Las uvas se sintieron a gusto en los valles de las Rías Baixas, y prosperaron, se adaptaron al suelo, al clima suave y lluvioso. Y de ahí arranca la leyenda de estos vinos. Unos vinos, digámoslo ya, extraordinarios.

Se les ha llamado “vinos del mar” y, también, “vinos del fin del mundo”, ya que por aquellos tiempos, y para un europeo, el mundo se acababa en el Finisterre gallego, desde cuyo impresionante promontorio se podía ver cómo un sol enrojecido se hundía en las aguas de aquel mar del que nadie parecía saber cuáles eran sus límites occidentales.

Son unos vinos de color amarillo pálido, con reflejos que van del verdoso al dorado. En la nariz mandan los aromas frutales, sobre todo las uvas maduras y las manzanas verdes; hay también recuerdos florales, incluso herbáceos… En boca son frescos, elegantes, muy equilibrados, con un final que acentúa las sensaciones frutales.

Perfectos, claro está, para acompañar a los habitantes del cercano Atlántico. Galicia, es sabido, es país de excelentísimos mariscos, que tienen su mejor escolta líquida en estos vinos que se acogen a la Denominación de Origen “Rías Baixas”. Ostras, almejas, camarones, centollas, langostas… se sienten muy bien con un Albariño.

También los más nobles pescados blancos, como el rodaballo, el lenguado o la lubina. Por supuesto, no faltan recetas para ellos en las que el Albariño es ingrediente importante. Por ejemplo, ésta: quiten cabeza, escamas, interioridades y espinas a una lubina de alrededor de tres libras de peso. Hagan filetes y sálenlos.

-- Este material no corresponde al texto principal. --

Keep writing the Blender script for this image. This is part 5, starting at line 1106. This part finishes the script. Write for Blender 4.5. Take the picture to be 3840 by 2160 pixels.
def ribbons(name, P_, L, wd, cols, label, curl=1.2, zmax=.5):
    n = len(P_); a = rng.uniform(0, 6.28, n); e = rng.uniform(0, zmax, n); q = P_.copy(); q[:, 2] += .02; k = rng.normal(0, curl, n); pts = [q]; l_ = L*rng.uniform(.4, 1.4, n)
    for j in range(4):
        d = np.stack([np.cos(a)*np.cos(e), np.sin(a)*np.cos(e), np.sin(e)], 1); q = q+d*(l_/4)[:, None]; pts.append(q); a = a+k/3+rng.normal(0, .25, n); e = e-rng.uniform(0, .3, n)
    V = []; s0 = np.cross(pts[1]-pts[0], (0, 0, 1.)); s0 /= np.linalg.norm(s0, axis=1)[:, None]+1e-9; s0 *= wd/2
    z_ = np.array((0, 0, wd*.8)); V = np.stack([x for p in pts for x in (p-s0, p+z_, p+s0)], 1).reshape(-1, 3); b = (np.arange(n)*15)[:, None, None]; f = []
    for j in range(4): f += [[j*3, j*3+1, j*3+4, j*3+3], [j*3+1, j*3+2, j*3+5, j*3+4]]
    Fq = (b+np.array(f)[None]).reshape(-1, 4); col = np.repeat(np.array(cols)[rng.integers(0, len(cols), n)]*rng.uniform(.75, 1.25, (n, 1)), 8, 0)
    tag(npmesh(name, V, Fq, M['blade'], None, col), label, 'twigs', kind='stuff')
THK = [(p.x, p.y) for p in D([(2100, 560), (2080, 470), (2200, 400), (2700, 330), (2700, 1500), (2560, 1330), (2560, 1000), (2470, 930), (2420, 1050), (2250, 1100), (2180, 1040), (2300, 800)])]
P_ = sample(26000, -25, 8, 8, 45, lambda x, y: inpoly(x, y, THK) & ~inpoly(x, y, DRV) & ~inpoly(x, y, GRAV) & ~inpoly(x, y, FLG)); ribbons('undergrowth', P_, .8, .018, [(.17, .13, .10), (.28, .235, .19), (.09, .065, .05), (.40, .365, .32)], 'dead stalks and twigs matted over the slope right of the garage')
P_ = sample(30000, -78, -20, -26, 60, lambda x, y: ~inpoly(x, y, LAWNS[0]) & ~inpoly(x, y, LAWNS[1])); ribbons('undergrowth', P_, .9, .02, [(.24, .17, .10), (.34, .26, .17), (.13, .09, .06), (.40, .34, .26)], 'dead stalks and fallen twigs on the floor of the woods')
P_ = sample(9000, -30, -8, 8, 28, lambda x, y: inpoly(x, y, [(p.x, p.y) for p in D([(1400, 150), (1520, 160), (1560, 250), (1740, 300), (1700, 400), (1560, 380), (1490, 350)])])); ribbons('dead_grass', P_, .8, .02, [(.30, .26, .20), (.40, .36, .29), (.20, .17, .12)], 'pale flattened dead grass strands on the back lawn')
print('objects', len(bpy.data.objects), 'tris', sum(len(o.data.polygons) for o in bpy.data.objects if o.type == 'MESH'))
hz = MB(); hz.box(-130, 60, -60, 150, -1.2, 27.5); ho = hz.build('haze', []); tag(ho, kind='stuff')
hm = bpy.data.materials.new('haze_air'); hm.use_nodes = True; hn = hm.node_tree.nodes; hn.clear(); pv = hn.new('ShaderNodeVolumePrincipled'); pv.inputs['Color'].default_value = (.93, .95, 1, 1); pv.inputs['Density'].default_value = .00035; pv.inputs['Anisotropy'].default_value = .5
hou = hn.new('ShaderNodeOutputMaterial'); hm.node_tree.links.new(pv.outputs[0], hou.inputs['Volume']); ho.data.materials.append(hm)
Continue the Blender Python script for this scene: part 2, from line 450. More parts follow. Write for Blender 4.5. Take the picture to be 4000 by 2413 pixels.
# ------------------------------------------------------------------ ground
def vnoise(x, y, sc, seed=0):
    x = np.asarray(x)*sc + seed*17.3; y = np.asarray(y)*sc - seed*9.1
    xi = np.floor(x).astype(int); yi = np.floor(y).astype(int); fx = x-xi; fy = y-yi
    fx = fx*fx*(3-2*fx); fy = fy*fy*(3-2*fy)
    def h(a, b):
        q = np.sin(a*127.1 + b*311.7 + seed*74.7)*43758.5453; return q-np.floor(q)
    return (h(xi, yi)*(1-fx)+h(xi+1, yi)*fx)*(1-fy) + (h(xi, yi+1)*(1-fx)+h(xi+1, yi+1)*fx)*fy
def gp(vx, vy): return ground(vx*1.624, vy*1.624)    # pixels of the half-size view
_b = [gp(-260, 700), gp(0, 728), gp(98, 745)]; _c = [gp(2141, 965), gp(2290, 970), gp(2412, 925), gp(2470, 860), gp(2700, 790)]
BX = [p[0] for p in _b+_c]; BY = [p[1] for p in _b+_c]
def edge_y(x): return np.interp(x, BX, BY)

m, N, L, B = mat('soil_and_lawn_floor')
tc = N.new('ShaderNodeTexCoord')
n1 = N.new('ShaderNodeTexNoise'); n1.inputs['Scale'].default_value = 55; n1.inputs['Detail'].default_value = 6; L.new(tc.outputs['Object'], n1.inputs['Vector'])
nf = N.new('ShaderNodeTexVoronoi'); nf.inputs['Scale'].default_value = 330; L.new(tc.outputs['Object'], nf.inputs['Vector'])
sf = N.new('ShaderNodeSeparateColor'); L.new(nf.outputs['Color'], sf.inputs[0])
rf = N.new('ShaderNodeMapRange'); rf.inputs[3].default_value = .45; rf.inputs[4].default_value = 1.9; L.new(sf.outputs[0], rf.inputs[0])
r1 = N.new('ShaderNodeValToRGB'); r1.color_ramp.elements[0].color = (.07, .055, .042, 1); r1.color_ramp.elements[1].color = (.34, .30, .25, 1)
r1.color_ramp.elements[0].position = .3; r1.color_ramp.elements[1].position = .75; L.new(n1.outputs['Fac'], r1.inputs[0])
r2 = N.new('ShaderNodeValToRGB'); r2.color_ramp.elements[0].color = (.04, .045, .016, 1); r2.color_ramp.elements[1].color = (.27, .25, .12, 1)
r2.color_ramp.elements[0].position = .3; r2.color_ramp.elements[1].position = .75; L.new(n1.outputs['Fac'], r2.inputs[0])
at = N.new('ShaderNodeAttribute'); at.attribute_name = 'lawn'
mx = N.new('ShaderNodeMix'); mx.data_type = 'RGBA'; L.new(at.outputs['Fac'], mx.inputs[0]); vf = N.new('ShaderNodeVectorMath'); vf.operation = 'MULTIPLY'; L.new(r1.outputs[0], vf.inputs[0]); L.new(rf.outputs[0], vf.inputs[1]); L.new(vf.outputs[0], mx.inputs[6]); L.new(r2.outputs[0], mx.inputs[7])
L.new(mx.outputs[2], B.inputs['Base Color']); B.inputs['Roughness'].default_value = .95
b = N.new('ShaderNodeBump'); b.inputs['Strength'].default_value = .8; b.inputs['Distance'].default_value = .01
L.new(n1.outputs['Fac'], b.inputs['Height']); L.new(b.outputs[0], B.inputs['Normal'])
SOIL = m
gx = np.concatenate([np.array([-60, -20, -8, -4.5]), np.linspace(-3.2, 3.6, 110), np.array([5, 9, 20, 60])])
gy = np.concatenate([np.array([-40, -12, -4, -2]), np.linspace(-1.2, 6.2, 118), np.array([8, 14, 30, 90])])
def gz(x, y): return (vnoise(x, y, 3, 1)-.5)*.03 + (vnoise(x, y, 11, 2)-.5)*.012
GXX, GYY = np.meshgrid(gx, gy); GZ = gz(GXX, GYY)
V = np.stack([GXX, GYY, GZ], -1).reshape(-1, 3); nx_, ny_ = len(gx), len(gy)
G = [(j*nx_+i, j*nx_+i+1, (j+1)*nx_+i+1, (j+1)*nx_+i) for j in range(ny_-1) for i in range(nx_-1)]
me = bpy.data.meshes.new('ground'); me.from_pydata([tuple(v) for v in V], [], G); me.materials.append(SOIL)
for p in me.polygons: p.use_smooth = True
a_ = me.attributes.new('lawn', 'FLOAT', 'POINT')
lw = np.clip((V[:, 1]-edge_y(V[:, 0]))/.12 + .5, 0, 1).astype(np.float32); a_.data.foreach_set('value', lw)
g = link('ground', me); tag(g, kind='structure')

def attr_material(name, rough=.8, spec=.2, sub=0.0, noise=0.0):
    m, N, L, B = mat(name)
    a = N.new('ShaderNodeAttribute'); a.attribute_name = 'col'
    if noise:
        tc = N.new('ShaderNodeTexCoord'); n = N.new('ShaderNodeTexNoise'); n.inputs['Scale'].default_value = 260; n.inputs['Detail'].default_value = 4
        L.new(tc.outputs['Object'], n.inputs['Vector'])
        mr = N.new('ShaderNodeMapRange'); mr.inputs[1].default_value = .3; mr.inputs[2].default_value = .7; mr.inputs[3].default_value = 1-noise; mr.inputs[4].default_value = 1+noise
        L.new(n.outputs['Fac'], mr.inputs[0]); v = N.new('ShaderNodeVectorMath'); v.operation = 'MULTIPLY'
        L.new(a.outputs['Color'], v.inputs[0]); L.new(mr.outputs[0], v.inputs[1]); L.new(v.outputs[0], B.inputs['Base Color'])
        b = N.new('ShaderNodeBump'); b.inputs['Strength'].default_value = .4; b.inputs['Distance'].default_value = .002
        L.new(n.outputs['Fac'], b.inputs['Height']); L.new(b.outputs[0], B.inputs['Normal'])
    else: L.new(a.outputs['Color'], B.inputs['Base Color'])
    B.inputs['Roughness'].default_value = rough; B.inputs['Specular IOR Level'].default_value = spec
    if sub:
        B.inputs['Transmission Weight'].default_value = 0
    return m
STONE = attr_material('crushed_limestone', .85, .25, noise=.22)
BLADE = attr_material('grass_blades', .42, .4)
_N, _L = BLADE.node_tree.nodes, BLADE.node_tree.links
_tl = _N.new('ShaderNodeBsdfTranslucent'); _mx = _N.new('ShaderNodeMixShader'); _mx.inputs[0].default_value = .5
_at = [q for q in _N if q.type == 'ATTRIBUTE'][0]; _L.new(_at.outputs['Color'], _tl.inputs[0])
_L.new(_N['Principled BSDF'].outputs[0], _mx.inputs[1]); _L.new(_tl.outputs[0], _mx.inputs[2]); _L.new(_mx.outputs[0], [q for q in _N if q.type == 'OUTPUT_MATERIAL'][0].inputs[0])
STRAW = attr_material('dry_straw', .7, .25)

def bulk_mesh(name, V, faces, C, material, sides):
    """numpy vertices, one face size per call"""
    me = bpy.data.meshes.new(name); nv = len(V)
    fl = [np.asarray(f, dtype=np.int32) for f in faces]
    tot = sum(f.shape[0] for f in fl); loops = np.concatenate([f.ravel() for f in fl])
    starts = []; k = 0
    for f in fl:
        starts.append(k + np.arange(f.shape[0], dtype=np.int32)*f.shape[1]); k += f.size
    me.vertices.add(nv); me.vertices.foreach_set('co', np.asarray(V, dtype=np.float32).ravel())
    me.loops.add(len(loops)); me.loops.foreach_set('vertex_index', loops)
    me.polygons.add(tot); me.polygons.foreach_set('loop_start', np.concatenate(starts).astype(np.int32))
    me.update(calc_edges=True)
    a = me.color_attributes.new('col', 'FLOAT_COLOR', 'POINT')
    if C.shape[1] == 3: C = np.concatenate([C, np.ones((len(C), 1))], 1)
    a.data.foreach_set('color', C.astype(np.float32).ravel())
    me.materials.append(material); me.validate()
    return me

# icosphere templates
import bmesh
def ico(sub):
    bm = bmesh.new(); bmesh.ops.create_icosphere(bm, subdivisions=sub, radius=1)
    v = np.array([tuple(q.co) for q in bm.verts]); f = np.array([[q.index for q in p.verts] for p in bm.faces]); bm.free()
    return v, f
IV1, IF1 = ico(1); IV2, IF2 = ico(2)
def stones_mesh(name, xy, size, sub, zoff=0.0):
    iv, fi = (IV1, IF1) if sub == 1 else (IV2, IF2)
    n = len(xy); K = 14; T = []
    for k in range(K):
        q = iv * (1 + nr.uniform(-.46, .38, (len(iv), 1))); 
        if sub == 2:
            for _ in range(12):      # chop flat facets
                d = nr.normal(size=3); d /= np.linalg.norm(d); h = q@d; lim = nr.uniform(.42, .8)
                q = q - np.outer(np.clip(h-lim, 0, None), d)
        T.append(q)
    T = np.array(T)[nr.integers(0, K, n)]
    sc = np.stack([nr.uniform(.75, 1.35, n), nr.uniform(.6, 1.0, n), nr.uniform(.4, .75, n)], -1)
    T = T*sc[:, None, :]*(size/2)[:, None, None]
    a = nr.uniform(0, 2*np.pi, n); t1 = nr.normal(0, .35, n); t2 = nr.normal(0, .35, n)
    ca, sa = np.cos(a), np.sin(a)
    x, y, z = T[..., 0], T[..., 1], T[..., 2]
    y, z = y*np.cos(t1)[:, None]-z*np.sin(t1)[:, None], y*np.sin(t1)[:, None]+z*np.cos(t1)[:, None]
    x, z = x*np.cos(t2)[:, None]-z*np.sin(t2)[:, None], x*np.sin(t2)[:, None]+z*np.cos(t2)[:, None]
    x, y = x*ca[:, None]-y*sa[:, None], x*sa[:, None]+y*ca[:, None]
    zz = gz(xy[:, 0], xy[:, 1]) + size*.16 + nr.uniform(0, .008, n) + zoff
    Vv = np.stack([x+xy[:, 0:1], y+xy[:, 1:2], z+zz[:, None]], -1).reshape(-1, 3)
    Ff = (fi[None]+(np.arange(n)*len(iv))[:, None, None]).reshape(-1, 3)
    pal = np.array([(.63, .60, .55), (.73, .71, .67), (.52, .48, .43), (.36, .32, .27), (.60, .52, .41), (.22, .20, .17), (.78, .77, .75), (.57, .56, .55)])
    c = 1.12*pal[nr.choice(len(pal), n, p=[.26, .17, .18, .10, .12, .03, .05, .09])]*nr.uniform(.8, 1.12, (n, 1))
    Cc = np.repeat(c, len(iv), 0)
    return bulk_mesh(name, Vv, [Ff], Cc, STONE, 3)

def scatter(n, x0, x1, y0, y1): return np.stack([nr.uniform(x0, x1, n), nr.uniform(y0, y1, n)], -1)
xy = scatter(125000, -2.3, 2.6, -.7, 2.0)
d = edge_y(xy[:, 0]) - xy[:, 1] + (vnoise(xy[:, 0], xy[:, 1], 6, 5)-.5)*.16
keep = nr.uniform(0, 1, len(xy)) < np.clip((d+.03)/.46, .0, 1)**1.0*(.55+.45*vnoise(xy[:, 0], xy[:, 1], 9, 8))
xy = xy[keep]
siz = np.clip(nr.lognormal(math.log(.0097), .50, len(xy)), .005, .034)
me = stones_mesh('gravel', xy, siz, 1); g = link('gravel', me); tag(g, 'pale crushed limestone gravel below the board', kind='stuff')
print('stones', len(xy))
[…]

Pongan en una cazuela la cabeza y la espina central del pescado, junto con una cebolla, un puerro, una zanahoria -todo ello troceado- y una hojita de laurel. Rieguen con una copa de Albariño, llévenlo al fuego y dejen que el vino se reduzca un poco. Cubran con un cuarto de litro de agua y llévenlo a la ebullición.

Aprovechen esa ebullición para cocer al vapor, unos seis minutos, los lomos de lubina. Una vez cocidos, resérvenlos. Cuelen la salsa y añádanle, batiendo bien, dos yemas de huevo; vuelvan a ponerla al fuego, para que ligue. Añadan cuatro cucharadas de nata, sigan trabajando la salsa y aromatícenla con un aire de pimienta blanca.

Coloquen los lomos de lubina en una fuente; cúbranlos con la salsa y llévenlos al gratinador, lo justo para que se doren un poco. De ahí, a la mesa, con una guarnición de papas al vapor. En las copas, desde luego, un Albariño. Y brinden por los gallegos… y por los cistercienses.